At this stage, the proposal for a Korean won stablecoin remains visionary rather than operational. The likelihood of immediate implementation after the election is low. However, given regional trends—especially in Singapore and Hong Kong, where authorities are actively developing stablecoins pegged to local currencies—South Korea may face increasing pressure to follow suit in order to maintain its competitiveness as a financial center.
Any meaningful progress requires a foundational legal and regulatory framework. Key issues include identifying qualified issuers, ensuring collateral transparency, establishing anti-money laundering protocols, and defining the relationship between stablecoin and CBDC initiatives. Given the complexity of these issues, policy development is expected to proceed in a phased, medium- to long-term manner, rather than quickly changing after elections.

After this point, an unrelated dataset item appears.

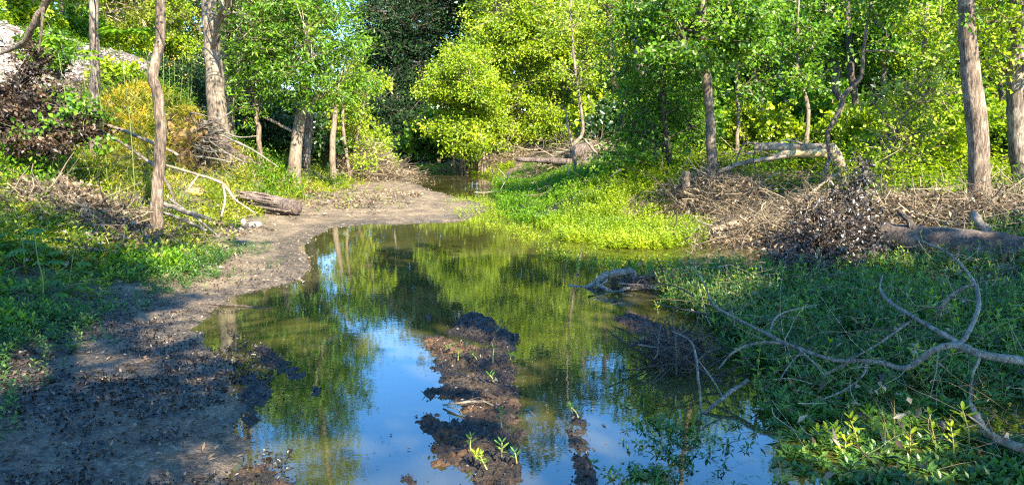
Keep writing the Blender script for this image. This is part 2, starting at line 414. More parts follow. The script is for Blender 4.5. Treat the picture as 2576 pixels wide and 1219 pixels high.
def ground_material():
    m, nt, out = newmat('creek_ground')
    geo = N(nt, 'ShaderNodeNewGeometry'); P = geo.outputs['Position']
    def at(nm):
        a = N(nt, 'ShaderNodeAttribute', attribute_name=nm); return a.outputs['Fac']
    def mixc(f, a, b):
        x = N(nt, 'ShaderNodeMix', data_type='RGBA'); nt.links.new(f, x.inputs[0])
        for k, s in ((6, a), (7, b)):
            if isinstance(s, tuple): x.inputs[k].default_value = (*s, 1)
            else: nt.links.new(s, x.inputs[k])
        return x.outputs[2]
    nA = noise(nt, 2.2, 6, 0.65, P); nB = noise(nt, 38.0, 4, 0.7, P); nC = noise(nt, 11.0, 5, 0.7, P)
    vor = N(nt, 'ShaderNodeTexVoronoi'); vor.inputs['Scale'].default_value = 46; nt.links.new(P, vor.inputs['Vector'])
    bank = ramp(nt, nC, [(0.3, (0.035, 0.022, 0.014)), (0.52, (0.10, 0.068, 0.045)), (0.72, (0.26, 0.185, 0.125))])
    grav = mixc(vor.outputs['Distance'], (0.33, 0.245, 0.145), (0.09, 0.064, 0.036))
    gr2 = ramp(nt, nC, [(0.35, (0.10, 0.07, 0.04)), (0.62, (0.36, 0.265, 0.155))])
    grav = mixc(nB, gr2, grav)
    nD = noise(nt, 5.0, 5, 0.7, P)
    mud1 = ramp(nt, nB, [(0.3, (0.012, 0.009, 0.006)), (0.52, (0.065, 0.048, 0.030)), (0.72, (0.21, 0.16, 0.10))])
    mud2 = ramp(nt, nB, [(0.3, (0.055, 0.038, 0.022)), (0.52, (0.17, 0.12, 0.073)), (0.72, (0.34, 0.25, 0.16))])
    dmx = N(nt, 'ShaderNodeMapRange'); nt.links.new(nD, dmx.inputs[0]); dmx.inputs[1].default_value = .45; dmx.inputs[2].default_value = .62
    mud = mixc(dmx.outputs[0], mud1, mud2)
    nE = noise(nt, 6.0, 6, 0.75, P, 1.5)
    sand = ramp(nt, nE, [(0.40, (0.06, 0.045, 0.035)), (0.47, (0.28, 0.21, 0.17)), (0.56, (0.50, 0.41, 0.35)), (0.7, (0.62, 0.53, 0.47))])
    moss = ramp(nt, nB, [(0.3, (0.03, 0.045, 0.012)), (0.7, (0.12, 0.17, 0.03))])
    dark = ramp(nt, nE, [(0.35, (0.015, 0.012, 0.012)), (0.52, (0.06, 0.05, 0.047)), (0.66, (0.30, 0.25, 0.22))])
    gmx = N(nt, 'ShaderNodeMapRange'); nt.links.new(nA, gmx.inputs[0]); gmx.inputs[1].default_value = .42; gmx.inputs[2].default_value = .60
    grav = mixc(gmx.outputs[0], ramp(nt, nB, [(0.35, (0.045, 0.032, 0.018)), (0.65, (0.18, 0.132, 0.078))]), grav)
    c = mixc(at('gravel'), bank, grav); c = mixc(at('moss'), c, moss); c = mixc(at('sand'), c, sand)
    c = mixc(at('cinder'), c, dark); c = mixc(at('mud'), c, mud)
    bed = ramp(nt, nC, [(0.35, (0.06, 0.045, 0.02)), (0.65, (0.19, 0.14, 0.07))])
    c = mixc(at('bed'), c, bed)
    p = N(nt, 'ShaderNodeBsdfPrincipled'); nt.links.new(c, p.inputs['Base Color'])
    r = N(nt, 'ShaderNodeMapRange'); nt.links.new(at('mud'), r.inputs[0]); r.inputs[3].default_value = 0.95; r.inputs[4].default_value = 0.42
    nt.links.new(r.outputs[0], p.inputs['Roughness'])
    mh = N(nt, 'ShaderNodeMath', operation='ADD'); nt.links.new(nB, mh.inputs[0]); nt.links.new(nC, mh.inputs[1])
    nt.links.new(bump(nt, mh.outputs[0], 0.9, 0.03), p.inputs['Normal'])
    nt.links.new(p.outputs[0], out.inputs[0])
    return m

# ------------------------------------------------------------------ ground and water
def axis(lo, hi, step, lo2, hi2, g=1.12):
    c = list(np.arange(lo, hi, step)); s = step; a = hi
    while a < hi2: c.append(a); s *= g; a += s
    s = step; a = lo - step; l = []
    while a > lo2: l.append(a); s *= g; a -= s
    return np.array(l[::-1] + c)
xs = axis(-11, 9, 0.075, -320, 320); ys = axis(2.0, 20, 0.075, -60, 420, 1.045)
X, Y = np.meshgrid(xs, ys)
Z = ground_h(X, Y)
S = water_sd(X, Y)
nx, ny = len(xs), len(ys)
gm = MB()
i, j = np.meshgrid(np.arange(ny - 1), np.arange(nx - 1), indexing='ij')
i = i.ravel(); j = j.ravel()
gm.add(np.stack([X, Y, Z], -1), [np.stack([i * nx + j, i * nx + j + 1, (i + 1) * nx + j + 1, (i + 1) * nx + j], 1)])
ground = gm.build('ground', ground_material(), kind='structure', smooth=True)
def setattr_pts(o, nm, val):
    a = o.data.attributes.new(nm, 'FLOAT', 'POINT'); a.data.foreach_set('value', np.clip(val, 0, 1).astype(np.float32).ravel())
nz = fbm(X * 1.7, Y * 1.7, 4, 77); nz2 = fbm(X * 5, Y * 5, 3, 88)
leftside = X < 0.5
mudm = sstep(0.9, 0.0, S + (nz - 0.5) * 1.1) * 0.95
mudm = np.maximum(mudm * np.where(Y > 9.5, 0.3 + .7 * (S < .35), 1.0), sstep(3.4, 1.6, S + (nz2 - .5) * 1.2) * sstep(7.0, 5.3, Y + (nz - .5) * 2.5) * leftside)
E = -X - (10.6 + 0.122 * (Y - 20))
sandm = sstep(1.2, 3.0, E + (nz - 0.5) * 2) * sstep(13.5, 15, Y) * sstep(46, 38, Y)
cinder = sandm * sstep(27, 31, Y + (nz2 - 0.5) * 8)
gravm = sstep(1.7, 0.7, S - 1.0 * sstep(13, 15, Y) + (nz - 0.5) * 0.8) * leftside
gravm = np.maximum(gravm, sstep(-5.0, -4.3, X + (nz - .5) * .8) * sstep(10.5, 12, Y) * sstep(28, 26, Y) * leftside)
mossm = sstep(0.45, 0.62, nz2 + 0.10 * (S > 1.2)) * sstep(0.8, 1.6, S) * 0.8
mossm = np.where(X > 0.5, mossm * 0.5, mossm) * (1 - gravm)
setattr_pts(ground, 'mud', mudm); setattr_pts(ground, 'sand', sandm); setattr_pts(ground, 'cinder', cinder)
setattr_pts(ground, 'gravel', gravm); setattr_pts(ground, 'moss', mossm); setattr_pts(ground, 'bed', sstep(0.02, -0.1, S))

def water_material():
    m, nt, out = newmat('creek_water')
    geo = N(nt, 'ShaderNodeNewGeometry'); P = geo.outputs['Position']
    mp = N(nt, 'ShaderNodeMapping'); mp.inputs['Scale'].default_value = (1, 1.7, 1); nt.links.new(P, mp.inputs[0])
    n1 = noise(nt, 9.0, 3, 0.55, mp.outputs[0]); n2 = noise(nt, 1.1, 2, 0.5, mp.outputs[0])
    ad = N(nt, 'ShaderNodeMath', operation='MULTIPLY_ADD'); nt.links.new(n2, ad.inputs[0]); ad.inputs[1].default_value = 1.5; nt.links.new(n1, ad.inputs[2])
    nrm = bump(nt, ad.outputs[0], 0.012, 0.03)
    gl = N(nt, 'ShaderNodeBsdfGlossy'); gl.inputs['Roughness'].default_value = 0.0; gl.inputs['Color'].default_value = (1, 1, 1, 1)
    nt.links.new(nrm, gl.inputs['Normal'])
    n3 = noise(nt, 0.9, 4, 0.6, P)
    c = ramp(nt, n3, [(0.35, (0.085, 0.082, 0.022)), (0.65, (0.17, 0.155, 0.045))])
    df = N(nt, 'ShaderNodeBsdfDiffuse'); nt.links.new(c, df.inputs[0])
    tr = N(nt, 'ShaderNodeBsdfTransparent'); tr.inputs[0].default_value = (0.75, 0.70, 0.45, 1)
    mb = N(nt, 'ShaderNodeMixShader'); mb.inputs[0].default_value = 0.62
    nt.links.new(df.outputs[0], mb.inputs[1]); nt.links.new(tr.outputs[0], mb.inputs[2])
    fr = N(nt, 'ShaderNodeFresnel'); fr.inputs['IOR'].default_value = 1.95; nt.links.new(nrm, fr.inputs['Normal'])
    mx = N(nt, 'ShaderNodeMixShader'); nt.links.new(fr.outputs[0], mx.inputs[0])
    nt.links.new(mb.outputs[0], mx.inputs[1]); nt.links.new(gl.outputs[0], mx.inputs[2])
    nt.links.new(mx.outputs[0], out.inputs[0])
    return m
wm = MB()
wm.add([(-14, -10, 0), (14, -10, 0), (14, 62, 0), (-14, 62, 0)], [[[0, 1, 2, 3]]])
water = wm.build('water', water_material(), kind='structure')
print('ground', time.time() - T0)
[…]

3. Gradual but Inevitable: Upcoming Changes
Although the discussed policy shifts are significant for the industry, they are unlikely to be realized in the short term. Among the major presidential candidates, only Kim Moon-soo has included Web3-related measures in his top ten campaign promises. This indicates that, despite being relevant to the industry, Web3 issues are not prioritized in the current broader policy agenda.
Therefore, regulatory reforms are expected to progress gradually, and discussions may be conducted in parallel with more urgent policy matters. However, the trajectory is clear: transformation is inevitable.
As mentioned earlier, the final implementation of cryptocurrency taxation is inevitable. In addition, legislative discussions surrounding Security Token Offerings (STO) are expected to resume. Investors and market participants should not underestimate these changes. Stakeholders must begin to prepare for a policy environment that will become increasingly regulated and compliant.